WHAT NEEDS TO BE DONE: Below are some records; retype all of them exactly.

-- begin INPUT FOR THIS TASK --

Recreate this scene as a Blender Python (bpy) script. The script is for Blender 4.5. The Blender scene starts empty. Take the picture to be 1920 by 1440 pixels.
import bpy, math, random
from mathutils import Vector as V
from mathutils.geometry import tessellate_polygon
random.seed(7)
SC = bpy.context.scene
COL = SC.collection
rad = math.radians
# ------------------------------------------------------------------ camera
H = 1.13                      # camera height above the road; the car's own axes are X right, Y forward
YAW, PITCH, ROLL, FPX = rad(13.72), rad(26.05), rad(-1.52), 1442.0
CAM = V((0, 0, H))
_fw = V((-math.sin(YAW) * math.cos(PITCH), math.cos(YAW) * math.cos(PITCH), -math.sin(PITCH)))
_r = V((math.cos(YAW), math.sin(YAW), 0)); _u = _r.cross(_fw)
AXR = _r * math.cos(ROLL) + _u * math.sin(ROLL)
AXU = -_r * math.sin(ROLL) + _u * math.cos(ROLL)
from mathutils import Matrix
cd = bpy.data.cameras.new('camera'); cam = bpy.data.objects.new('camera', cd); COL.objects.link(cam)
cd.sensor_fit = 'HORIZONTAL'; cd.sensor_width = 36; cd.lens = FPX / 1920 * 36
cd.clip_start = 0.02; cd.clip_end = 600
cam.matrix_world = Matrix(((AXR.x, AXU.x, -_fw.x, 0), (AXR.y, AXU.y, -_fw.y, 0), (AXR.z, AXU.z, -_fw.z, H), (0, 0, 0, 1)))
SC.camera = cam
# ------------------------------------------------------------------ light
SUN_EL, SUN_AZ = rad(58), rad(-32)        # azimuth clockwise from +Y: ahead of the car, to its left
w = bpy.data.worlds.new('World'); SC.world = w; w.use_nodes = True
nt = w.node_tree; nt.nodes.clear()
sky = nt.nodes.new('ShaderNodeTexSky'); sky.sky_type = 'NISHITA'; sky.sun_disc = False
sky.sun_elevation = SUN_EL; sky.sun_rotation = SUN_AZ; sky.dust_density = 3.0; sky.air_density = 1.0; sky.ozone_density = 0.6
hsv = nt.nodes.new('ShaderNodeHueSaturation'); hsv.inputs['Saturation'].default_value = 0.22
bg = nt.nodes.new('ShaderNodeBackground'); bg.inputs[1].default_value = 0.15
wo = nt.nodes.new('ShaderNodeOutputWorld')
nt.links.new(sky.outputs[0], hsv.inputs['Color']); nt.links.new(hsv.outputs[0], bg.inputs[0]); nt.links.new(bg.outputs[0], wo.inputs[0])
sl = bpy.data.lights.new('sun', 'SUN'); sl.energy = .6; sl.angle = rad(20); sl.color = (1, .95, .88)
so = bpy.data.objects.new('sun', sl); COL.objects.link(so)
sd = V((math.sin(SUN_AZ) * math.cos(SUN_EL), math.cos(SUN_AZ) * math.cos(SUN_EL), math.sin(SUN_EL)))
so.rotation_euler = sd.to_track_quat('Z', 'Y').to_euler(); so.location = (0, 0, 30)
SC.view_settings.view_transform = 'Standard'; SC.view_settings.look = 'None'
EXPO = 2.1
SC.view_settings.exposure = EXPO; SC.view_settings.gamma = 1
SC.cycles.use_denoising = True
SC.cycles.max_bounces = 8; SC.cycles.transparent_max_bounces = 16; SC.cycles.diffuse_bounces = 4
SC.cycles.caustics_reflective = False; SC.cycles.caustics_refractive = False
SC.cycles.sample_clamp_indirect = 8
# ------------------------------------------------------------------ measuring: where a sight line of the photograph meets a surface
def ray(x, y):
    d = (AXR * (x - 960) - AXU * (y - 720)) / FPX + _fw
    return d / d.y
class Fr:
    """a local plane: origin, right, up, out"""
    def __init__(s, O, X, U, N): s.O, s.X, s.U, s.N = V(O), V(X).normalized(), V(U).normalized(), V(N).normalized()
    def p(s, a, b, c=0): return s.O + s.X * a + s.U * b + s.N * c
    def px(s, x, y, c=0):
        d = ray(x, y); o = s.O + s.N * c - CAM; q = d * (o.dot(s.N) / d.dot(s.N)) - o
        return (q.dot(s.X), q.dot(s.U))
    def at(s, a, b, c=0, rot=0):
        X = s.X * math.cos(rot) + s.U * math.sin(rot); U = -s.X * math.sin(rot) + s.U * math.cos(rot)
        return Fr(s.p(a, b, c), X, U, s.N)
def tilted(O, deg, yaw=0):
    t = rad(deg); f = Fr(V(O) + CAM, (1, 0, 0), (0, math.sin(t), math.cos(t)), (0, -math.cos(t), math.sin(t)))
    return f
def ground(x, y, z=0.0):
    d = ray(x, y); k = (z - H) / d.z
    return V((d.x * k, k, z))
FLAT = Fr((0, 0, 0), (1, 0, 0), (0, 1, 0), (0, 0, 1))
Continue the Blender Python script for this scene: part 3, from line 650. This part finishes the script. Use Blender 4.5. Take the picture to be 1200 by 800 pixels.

-- end INPUT FOR THIS TASK --

RESPONSE TO THIS TASK:
Recreate this scene as a Blender Python (bpy) script. The script is for Blender 4.5. The Blender scene starts empty. Take the picture to be 1920 by 1440 pixels.
import bpy, math, random
from mathutils import Vector as V
from mathutils.geometry import tessellate_polygon
random.seed(7)
SC = bpy.context.scene
COL = SC.collection
rad = math.radians
# ------------------------------------------------------------------ camera
H = 1.13                      # camera height above the road; the car's own axes are X right, Y forward
YAW, PITCH, ROLL, FPX = rad(13.72), rad(26.05), rad(-1.52), 1442.0
CAM = V((0, 0, H))
_fw = V((-math.sin(YAW) * math.cos(PITCH), math.cos(YAW) * math.cos(PITCH), -math.sin(PITCH)))
_r = V((math.cos(YAW), math.sin(YAW), 0)); _u = _r.cross(_fw)
AXR = _r * math.cos(ROLL) + _u * math.sin(ROLL)
AXU = -_r * math.sin(ROLL) + _u * math.cos(ROLL)
from mathutils import Matrix
cd = bpy.data.cameras.new('camera'); cam = bpy.data.objects.new('camera', cd); COL.objects.link(cam)
cd.sensor_fit = 'HORIZONTAL'; cd.sensor_width = 36; cd.lens = FPX / 1920 * 36
cd.clip_start = 0.02; cd.clip_end = 600
cam.matrix_world = Matrix(((AXR.x, AXU.x, -_fw.x, 0), (AXR.y, AXU.y, -_fw.y, 0), (AXR.z, AXU.z, -_fw.z, H), (0, 0, 0, 1)))
SC.camera = cam
# ------------------------------------------------------------------ light
SUN_EL, SUN_AZ = rad(58), rad(-32)        # azimuth clockwise from +Y: ahead of the car, to its left
w = bpy.data.worlds.new('World'); SC.world = w; w.use_nodes = True
nt = w.node_tree; nt.nodes.clear()
sky = nt.nodes.new('ShaderNodeTexSky'); sky.sky_type = 'NISHITA'; sky.sun_disc = False
sky.sun_elevation = SUN_EL; sky.sun_rotation = SUN_AZ; sky.dust_density = 3.0; sky.air_density = 1.0; sky.ozone_density = 0.6
hsv = nt.nodes.new('ShaderNodeHueSaturation'); hsv.inputs['Saturation'].default_value = 0.22
bg = nt.nodes.new('ShaderNodeBackground'); bg.inputs[1].default_value = 0.15
wo = nt.nodes.new('ShaderNodeOutputWorld')
nt.links.new(sky.outputs[0], hsv.inputs['Color']); nt.links.new(hsv.outputs[0], bg.inputs[0]); nt.links.new(bg.outputs[0], wo.inputs[0])
sl = bpy.data.lights.new('sun', 'SUN'); sl.energy = .6; sl.angle = rad(20); sl.color = (1, .95, .88)
so = bpy.data.objects.new('sun', sl); COL.objects.link(so)
sd = V((math.sin(SUN_AZ) * math.cos(SUN_EL), math.cos(SUN_AZ) * math.cos(SUN_EL), math.sin(SUN_EL)))
so.rotation_euler = sd.to_track_quat('Z', 'Y').to_euler(); so.location = (0, 0, 30)
SC.view_settings.view_transform = 'Standard'; SC.view_settings.look = 'None'
EXPO = 2.1
SC.view_settings.exposure = EXPO; SC.view_settings.gamma = 1
SC.cycles.use_denoising = True
SC.cycles.max_bounces = 8; SC.cycles.transparent_max_bounces = 16; SC.cycles.diffuse_bounces = 4
SC.cycles.caustics_reflective = False; SC.cycles.caustics_refractive = False
SC.cycles.sample_clamp_indirect = 8
# ------------------------------------------------------------------ measuring: where a sight line of the photograph meets a surface
def ray(x, y):
    d = (AXR * (x - 960) - AXU * (y - 720)) / FPX + _fw
    return d / d.y
class Fr:
    """a local plane: origin, right, up, out"""
    def __init__(s, O, X, U, N): s.O, s.X, s.U, s.N = V(O), V(X).normalized(), V(U).normalized(), V(N).normalized()
    def p(s, a, b, c=0): return s.O + s.X * a + s.U * b + s.N * c
    def px(s, x, y, c=0):
        d = ray(x, y); o = s.O + s.N * c - CAM; q = d * (o.dot(s.N) / d.dot(s.N)) - o
        return (q.dot(s.X), q.dot(s.U))
    def at(s, a, b, c=0, rot=0):
        X = s.X * math.cos(rot) + s.U * math.sin(rot); U = -s.X * math.sin(rot) + s.U * math.cos(rot)
        return Fr(s.p(a, b, c), X, U, s.N)
def tilted(O, deg, yaw=0):
    t = rad(deg); f = Fr(V(O) + CAM, (1, 0, 0), (0, math.sin(t), math.cos(t)), (0, -math.cos(t), math.sin(t)))
    return f
def ground(x, y, z=0.0):
    d = ray(x, y); k = (z - H) / d.z
    return V((d.x * k, k, z))
FLAT = Fr((0, 0, 0), (1, 0, 0), (0, 1, 0), (0, 0, 1))
Continue the Blender Python script for this scene: part 3, from line 650. This part finishes the script. Use Blender 4.5. Take the picture to be 1200 by 800 pixels.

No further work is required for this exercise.